Six Metres Down: The Coral Reef Setting and What It Actually Looks Like
The depth figure, six metres, is worth pausing on. At six metres, natural light still penetrates the water column, which means the coral reefs surrounding BUBBLE are visible in something close to their natural colour range, particularly during daylight services.

Breakfast and lunch at BUBBLE will look materially different from dinner: daylight filtering through the ocean above, reef fish active in the shallows, the full chromatic range of the coral visible through the panoramic glass. Dinner shifts the experience toward ambient lighting within the restaurant and the lit version of the reef at night.
This shapes how you should book. If the visual spectacle of the reef in full colour is the primary draw, a breakfast or lunch reservation gives you that. If the atmosphere of dining below the ocean after dark appeals more, dinner is the obvious choice. The resort offers all three, which means the decision is yours rather than the resort's.
The marine life visible from BUBBLE includes tropical fish, sharks, and other species native to the Maldivian reef system.
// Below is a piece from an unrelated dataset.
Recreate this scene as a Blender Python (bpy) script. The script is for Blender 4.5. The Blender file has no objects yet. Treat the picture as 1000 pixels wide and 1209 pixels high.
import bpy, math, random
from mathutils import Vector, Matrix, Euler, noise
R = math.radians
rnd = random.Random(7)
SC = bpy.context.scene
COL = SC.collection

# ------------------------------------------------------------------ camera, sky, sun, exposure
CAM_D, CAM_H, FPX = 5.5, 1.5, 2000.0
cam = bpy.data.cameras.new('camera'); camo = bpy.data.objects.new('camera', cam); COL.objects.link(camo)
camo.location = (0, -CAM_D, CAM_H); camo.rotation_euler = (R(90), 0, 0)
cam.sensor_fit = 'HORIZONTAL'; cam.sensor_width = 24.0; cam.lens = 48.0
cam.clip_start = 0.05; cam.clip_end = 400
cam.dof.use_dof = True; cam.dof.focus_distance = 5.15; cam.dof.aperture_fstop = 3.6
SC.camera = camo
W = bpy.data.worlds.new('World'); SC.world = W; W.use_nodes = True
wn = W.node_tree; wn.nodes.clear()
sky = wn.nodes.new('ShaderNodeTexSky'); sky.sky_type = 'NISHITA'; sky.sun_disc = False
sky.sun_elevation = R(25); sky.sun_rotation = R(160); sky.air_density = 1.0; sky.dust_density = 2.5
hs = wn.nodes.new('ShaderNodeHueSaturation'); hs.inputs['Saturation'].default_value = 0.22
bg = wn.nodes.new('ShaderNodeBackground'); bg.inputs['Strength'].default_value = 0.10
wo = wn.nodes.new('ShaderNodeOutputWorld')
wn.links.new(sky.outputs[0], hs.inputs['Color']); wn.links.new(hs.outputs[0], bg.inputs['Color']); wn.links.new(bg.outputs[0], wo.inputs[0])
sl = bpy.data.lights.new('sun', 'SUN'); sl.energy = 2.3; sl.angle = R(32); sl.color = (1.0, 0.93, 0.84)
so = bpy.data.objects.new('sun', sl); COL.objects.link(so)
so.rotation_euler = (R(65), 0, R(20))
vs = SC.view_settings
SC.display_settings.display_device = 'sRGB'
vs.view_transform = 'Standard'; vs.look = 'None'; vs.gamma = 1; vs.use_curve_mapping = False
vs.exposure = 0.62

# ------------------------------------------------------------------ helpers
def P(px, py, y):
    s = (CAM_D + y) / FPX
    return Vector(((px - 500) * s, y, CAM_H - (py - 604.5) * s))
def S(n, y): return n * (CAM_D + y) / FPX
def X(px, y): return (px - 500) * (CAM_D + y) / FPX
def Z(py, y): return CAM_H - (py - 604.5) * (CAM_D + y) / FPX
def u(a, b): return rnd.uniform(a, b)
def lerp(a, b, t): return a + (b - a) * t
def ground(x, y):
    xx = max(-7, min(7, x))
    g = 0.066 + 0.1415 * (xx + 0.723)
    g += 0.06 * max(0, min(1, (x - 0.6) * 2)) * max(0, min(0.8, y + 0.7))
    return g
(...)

Sharks in Maldivian reef systems are typically reef sharks, not a threat to diners behind glass panels, but a real visual draw that most underwater restaurants in other parts of the world cannot replicate.

How to Book BUBBLE and What to Expect
BUBBLE is available for breakfast, lunch, and dinner services, and can also be reserved exclusively for private events: underwater proposals, intimate celebrations, and underwater wedding ceremonies. The private-event option implies the restaurant operates with a small cover count, a venue that can be taken over entirely for a proposal is not a 100-seat dining room. Expect an intimate setting, though the resort has not published a specific seat count.
Reservations for BUBBLE should be made directly through Meyyafushi Maldives. Given the limited capacity implied by the private-event offering and the novelty of the concept for a newer property, booking before or at the time of your resort reservation is the sensible move. Walk-in availability at a six-metres-below-the-ocean-surface restaurant with panoramic reef views is unlikely to be reliable.
Guests considering BUBBLE as a standalone reason to choose Meyyafushi over other Maldivian properties should also factor in the broader dining portfolio. Thaana covers Mediterranean cuisine, Alif focuses on Asian specialities, and the Raa Wine Cellar adds a dedicated wine-pairing dimension to the resort's food and beverage offering. For guests who want a resort where dining is varied across multiple nights, Meyyafushi's portfolio is more considered than many comparable island properties, where a single overwater restaurant does most of the heavy lifting.
For proposals and wedding ceremonies, BUBBLE's private-event format is one of the more logistically coherent options in the Maldives, the setting is self-contained, the backdrop is the reef, and the resort can manage the full experience without the coordination complexity of an outdoor beach setup. Whether that justifies the premium over a sunset overwater proposal depends entirely on the couple, but the option exists and the resort is clearly positioning it as a signature offering.
The Broader Picture: Underwater Dining in the Maldives
Underwater restaurants in the Maldives have existed long enough that the category is no longer a novelty in itself, what matters now is whether the food and service justify the engineering. The original wave of submerged dining rooms leaned heavily on the spectacle and kept menus simple, knowing that guests would forgive average food for an arresting view. That calculus is shifting. Guests who have already done one underwater dinner in the Maldives are returning with higher culinary expectations, and resorts that want repeat consideration need kitchens that can deliver.